[Instructions for the task] Repeat word for word the lines from the top of the records through the line containing "S.view_settings.exposure=0.2", and skip the pictures.
◇ ◇ ◇
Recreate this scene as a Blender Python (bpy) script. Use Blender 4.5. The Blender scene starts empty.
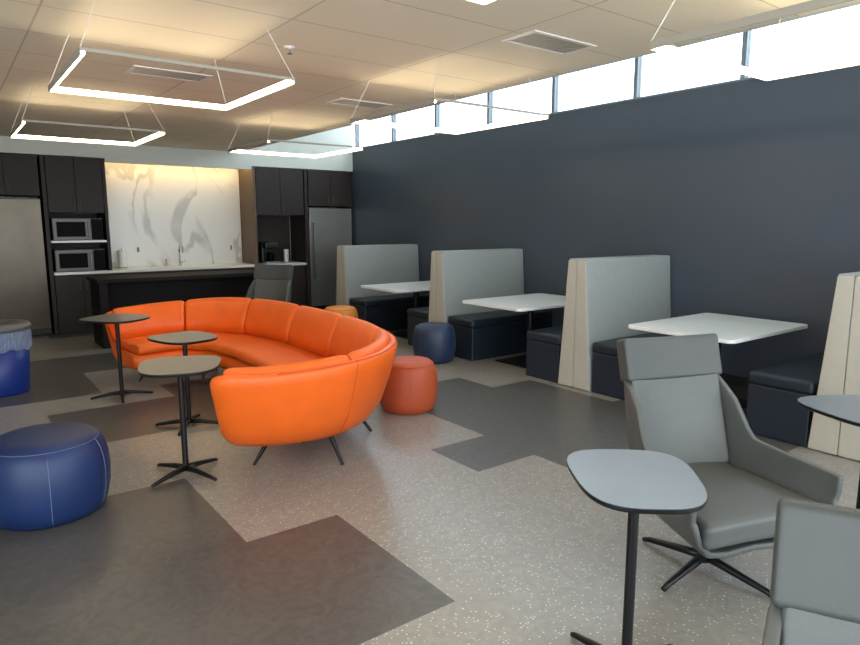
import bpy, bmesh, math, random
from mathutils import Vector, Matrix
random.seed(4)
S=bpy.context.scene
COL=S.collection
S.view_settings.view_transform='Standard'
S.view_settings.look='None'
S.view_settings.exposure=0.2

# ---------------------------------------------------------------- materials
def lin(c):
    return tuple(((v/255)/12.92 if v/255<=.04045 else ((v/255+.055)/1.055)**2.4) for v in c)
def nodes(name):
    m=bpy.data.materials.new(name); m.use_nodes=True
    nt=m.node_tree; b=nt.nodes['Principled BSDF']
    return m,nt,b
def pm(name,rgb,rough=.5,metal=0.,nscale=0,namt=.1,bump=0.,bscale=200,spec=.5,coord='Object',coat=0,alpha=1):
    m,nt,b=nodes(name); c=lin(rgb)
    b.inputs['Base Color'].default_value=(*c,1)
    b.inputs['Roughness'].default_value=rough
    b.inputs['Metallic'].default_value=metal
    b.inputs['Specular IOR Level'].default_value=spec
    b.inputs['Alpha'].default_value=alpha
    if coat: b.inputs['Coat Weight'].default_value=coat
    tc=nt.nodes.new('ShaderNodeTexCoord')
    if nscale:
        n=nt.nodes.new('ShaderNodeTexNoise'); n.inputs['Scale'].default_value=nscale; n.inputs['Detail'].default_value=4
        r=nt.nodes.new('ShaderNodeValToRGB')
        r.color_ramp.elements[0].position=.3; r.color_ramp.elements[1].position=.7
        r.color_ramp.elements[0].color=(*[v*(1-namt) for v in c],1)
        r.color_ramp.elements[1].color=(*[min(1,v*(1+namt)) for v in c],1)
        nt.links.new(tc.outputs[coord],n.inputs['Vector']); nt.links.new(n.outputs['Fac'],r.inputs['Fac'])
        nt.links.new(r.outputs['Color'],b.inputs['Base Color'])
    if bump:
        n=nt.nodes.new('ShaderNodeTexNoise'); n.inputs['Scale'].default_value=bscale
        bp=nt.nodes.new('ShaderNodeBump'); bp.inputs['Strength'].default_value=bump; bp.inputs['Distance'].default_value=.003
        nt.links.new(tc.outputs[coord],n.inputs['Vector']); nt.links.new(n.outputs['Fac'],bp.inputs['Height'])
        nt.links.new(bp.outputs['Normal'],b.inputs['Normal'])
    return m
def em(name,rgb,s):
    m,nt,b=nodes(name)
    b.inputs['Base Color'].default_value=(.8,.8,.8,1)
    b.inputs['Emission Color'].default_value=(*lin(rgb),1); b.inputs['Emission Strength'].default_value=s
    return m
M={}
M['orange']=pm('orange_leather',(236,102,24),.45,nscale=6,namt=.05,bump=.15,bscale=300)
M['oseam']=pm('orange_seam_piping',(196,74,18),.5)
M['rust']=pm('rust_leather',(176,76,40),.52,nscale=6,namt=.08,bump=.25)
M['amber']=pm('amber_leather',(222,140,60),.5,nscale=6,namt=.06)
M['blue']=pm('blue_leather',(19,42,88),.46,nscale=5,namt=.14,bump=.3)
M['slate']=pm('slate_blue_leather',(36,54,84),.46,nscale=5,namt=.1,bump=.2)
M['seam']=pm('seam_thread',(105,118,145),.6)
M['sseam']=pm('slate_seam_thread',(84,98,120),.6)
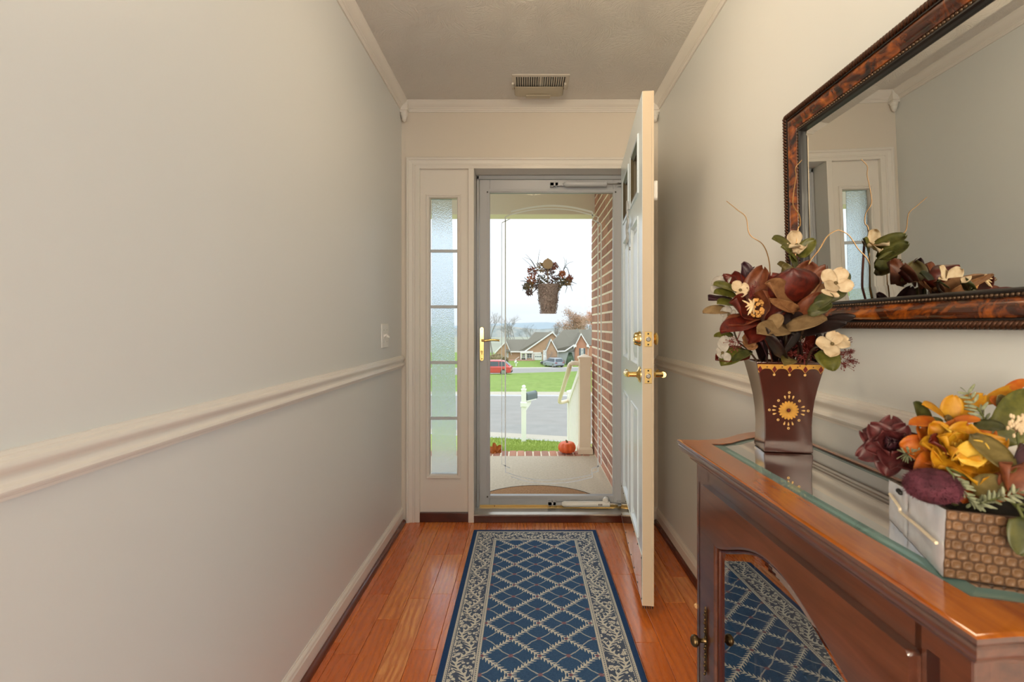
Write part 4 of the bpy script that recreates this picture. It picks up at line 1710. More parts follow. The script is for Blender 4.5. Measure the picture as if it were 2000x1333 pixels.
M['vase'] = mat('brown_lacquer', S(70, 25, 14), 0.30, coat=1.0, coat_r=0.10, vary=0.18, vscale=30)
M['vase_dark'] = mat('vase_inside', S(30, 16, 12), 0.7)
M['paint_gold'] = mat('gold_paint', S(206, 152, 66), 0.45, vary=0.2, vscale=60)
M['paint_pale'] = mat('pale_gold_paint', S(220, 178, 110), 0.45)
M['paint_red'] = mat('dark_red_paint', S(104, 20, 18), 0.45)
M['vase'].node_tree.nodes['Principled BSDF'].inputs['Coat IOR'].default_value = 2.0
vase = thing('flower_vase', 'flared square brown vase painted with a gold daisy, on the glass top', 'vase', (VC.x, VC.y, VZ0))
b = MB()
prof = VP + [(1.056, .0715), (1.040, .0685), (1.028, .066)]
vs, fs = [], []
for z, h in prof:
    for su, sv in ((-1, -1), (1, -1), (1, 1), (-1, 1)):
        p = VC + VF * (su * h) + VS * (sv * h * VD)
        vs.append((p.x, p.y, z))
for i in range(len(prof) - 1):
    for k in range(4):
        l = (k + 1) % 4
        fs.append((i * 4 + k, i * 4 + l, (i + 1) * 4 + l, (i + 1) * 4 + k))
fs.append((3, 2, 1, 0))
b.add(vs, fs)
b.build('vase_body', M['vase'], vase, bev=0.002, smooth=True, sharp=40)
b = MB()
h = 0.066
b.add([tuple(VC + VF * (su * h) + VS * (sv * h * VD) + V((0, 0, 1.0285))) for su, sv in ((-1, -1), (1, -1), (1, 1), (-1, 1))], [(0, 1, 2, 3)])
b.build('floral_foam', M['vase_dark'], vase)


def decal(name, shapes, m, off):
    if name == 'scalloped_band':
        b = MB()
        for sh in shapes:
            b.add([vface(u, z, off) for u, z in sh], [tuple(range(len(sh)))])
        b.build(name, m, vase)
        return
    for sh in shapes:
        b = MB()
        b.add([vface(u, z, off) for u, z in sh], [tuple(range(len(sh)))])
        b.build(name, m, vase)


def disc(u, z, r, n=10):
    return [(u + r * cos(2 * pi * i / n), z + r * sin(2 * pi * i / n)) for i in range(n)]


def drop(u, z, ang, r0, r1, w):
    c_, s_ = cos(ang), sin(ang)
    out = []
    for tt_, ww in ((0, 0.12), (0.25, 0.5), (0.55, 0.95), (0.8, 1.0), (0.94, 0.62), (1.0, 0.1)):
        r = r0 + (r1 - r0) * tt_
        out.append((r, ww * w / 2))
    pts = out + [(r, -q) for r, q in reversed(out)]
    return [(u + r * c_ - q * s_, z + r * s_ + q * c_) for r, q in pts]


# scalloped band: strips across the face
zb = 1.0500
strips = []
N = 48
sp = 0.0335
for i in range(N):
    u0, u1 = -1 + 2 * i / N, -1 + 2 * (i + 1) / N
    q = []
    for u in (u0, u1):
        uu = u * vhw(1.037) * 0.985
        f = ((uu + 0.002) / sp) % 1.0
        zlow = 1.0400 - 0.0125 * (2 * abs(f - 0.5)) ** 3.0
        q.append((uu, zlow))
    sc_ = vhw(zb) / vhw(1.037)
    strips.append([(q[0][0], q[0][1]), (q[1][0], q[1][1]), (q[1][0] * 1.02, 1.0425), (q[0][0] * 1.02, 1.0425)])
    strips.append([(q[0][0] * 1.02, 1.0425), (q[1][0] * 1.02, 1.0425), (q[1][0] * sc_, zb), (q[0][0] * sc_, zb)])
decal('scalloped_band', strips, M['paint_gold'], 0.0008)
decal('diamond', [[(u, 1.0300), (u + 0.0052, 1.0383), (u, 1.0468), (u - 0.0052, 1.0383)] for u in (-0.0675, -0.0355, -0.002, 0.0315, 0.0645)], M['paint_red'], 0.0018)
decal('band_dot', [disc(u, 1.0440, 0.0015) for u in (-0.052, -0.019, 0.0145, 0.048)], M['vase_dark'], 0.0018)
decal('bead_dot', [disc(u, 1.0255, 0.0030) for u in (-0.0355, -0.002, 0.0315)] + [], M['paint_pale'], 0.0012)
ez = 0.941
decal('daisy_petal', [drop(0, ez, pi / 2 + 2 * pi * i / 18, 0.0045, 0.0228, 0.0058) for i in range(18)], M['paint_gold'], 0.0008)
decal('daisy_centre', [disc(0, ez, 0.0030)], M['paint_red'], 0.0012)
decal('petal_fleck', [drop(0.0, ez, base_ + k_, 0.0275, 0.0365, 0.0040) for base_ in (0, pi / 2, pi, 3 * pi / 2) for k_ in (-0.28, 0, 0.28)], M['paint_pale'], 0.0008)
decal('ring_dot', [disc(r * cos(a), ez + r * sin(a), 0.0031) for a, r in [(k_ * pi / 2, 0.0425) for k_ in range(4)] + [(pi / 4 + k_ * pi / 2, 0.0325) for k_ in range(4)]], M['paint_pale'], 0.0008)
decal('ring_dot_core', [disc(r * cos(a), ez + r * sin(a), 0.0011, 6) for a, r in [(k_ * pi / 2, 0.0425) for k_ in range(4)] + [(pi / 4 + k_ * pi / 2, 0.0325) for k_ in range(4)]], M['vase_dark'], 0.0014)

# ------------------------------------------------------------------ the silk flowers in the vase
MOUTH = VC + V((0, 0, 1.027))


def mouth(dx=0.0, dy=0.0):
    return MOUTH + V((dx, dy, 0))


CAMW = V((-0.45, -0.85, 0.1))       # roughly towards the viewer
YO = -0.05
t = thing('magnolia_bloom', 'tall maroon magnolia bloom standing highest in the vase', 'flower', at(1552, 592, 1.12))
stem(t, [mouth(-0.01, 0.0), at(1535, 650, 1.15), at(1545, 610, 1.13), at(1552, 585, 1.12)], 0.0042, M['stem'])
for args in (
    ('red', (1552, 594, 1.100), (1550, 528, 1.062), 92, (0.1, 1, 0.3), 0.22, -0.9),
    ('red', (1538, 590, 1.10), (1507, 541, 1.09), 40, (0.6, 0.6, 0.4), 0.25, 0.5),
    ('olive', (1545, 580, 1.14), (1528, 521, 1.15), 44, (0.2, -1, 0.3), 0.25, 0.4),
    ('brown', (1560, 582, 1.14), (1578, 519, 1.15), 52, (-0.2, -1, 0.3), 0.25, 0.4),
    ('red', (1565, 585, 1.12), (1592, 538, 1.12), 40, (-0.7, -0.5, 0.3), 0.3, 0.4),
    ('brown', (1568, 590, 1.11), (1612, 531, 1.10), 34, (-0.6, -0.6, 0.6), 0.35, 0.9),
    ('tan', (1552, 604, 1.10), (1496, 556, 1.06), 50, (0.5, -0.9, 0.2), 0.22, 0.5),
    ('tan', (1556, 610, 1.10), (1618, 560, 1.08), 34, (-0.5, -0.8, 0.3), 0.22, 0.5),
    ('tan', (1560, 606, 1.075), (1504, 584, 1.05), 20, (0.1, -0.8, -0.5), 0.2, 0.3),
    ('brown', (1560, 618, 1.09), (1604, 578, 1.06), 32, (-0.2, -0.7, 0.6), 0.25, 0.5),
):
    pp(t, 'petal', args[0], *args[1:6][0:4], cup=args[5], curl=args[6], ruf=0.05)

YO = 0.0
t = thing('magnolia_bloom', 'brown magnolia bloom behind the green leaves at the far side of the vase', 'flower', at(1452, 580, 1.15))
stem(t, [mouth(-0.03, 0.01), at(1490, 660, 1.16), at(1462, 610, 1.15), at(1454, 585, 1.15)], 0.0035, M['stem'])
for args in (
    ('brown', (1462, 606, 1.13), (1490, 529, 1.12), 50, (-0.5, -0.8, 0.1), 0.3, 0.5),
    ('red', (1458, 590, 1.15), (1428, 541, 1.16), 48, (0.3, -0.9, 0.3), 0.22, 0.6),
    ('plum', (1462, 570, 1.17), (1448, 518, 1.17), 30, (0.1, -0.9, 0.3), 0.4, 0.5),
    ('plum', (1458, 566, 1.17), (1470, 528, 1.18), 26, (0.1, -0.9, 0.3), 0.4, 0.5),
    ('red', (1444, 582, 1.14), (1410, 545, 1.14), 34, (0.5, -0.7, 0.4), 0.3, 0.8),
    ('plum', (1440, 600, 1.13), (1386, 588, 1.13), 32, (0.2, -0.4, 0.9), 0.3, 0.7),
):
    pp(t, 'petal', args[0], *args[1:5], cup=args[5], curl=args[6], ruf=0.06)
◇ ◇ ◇
[Response]
Recreate this scene as a Blender Python (bpy) script. Use Blender 4.5. The Blender scene starts empty.
import bpy, bmesh, math, random
from mathutils import Vector, Matrix
random.seed(4)
S=bpy.context.scene
COL=S.collection
S.view_settings.view_transform='Standard'
S.view_settings.look='None'
S.view_settings.exposure=0.2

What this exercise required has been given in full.